Saras Bening Sumunar - Jumat, 19 Januari 2024
Pemutaran film pendek dan diskusi tentang Eksperimen Sosial Kerja Perawatan.
Pemutaran film pendek dan diskusi tentang Eksperimen Sosial Kerja Perawatan. Gambar tangkap layar YouTube Magdelene ID

Parapuan.co - Mengasuh anak, merawat orang tua yang sakit hingga memasak dan bersih-bersih lebih sering dibebankan kepada perempuan.

Jenis-jenis pekerjaan perawatan tersebut dianggap 'lebih cocok' dilakukan perempuan dibandingkan laki-laki, dengan alasan itu adalah 'kodrat'nya kaum hawa.

Masih banyak orang yang menganggap bahwa kerja keperawatan merupakan bagian dari status mereka sebagai anak, istri, hingga ibu.

Ada beragam alasan mengapa pemikiran ini muncul di masyarakat, termasuk karena konstruksi sosial.

Padahal pada kenyataannya, pekerjaan perawatan ini cukup menyita waktu dan tenaga.

Sebagai informasi, kerja keperawatan merupakan pekerjaan untuk memenuhi kebutuhan orang lain, baik itu orang tua, anak, disabilitas, hingga kebutuhan lainnya.

Dengan beban berat harus melakukan pekerjaan perawatan, membuat perempuan lebih rentan memiliki masalah kesehatan mental.

Bahkan kondisi bisa menjadi lebih buruk jika perempuan tidak mendapatkan dukungan dari orang-orang sekitar.

Untuk menyadarkan masyarakat tentang pentingnya pembagian beban yang merata pada pekerjaan perawatan antara perempuan dan laki-laki, International Labour Organization (ILO) pun melakukan pemutaran film pendek dan diskusi tentang Eksperimen Sosial Kerja Perawatan (18/1/2024).

Baca Juga: Benarkah Pekerjaan Perawatan Hanya untuk Perempuan? Ini Kata Ahli

Dalam film pendek tersebut melibatkan lima perempuan yang menceritakan pengalaman mereka melakukan pekerjaan perawatan, yakni Natalia (43), Erna (49), Arni (35), Emmy (39), dan Riris (53).

Dalam kesempatan tersebut, Riris menceritakan pengalamannya mengurus ayahnya yang sakit.

Bahkan, Riris memilih untuk melakukan pensiun dini demi bisa merawat orang tuanya.

Apa yang dilakukan oleh Riris ini mungkin dipandang sebagai bakti anak kepada orang tua.

Di sisi lain, banyak yang melupakan bahwa merawat orang tua sama dengan mempertaruhkan kesehatan mentalnya.

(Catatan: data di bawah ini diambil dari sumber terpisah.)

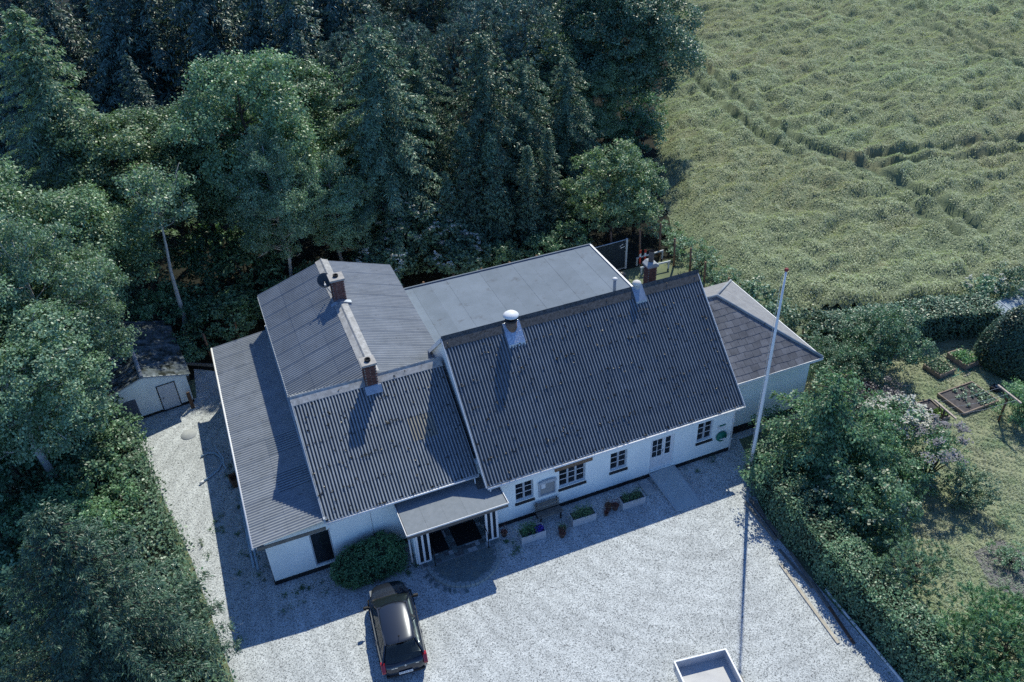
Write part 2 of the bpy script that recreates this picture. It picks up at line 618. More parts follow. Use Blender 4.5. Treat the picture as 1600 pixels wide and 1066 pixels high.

"'Ngurus orang tua kan pahala, ibadah. Tapi orang kadang lupa kalau mengurus orang tua itu sebenarnya kita juga mempertaruhkan kesehatan mental kita," ucap Riris.

Tak dipungkiri, apa yang dilakukan Riris ini kerap kali membuatnya mengalami lelah fisik dan mental.

Bahkan, bisa disebut tidak ada waktu cuti untuk Riris dalam mengurus orang tuanya.

Baca Juga: Komnas Perempuan Dorong Keselamatan dan Kesehatan Kerja Perempuan Pekerja

Early D. Nuriana, Koordinator Program ILO untuk Pekerjaan Perawatan, menyebutkan bahwa isu pekerjaan perawatan ini merupakan isu yang cukup kompleks.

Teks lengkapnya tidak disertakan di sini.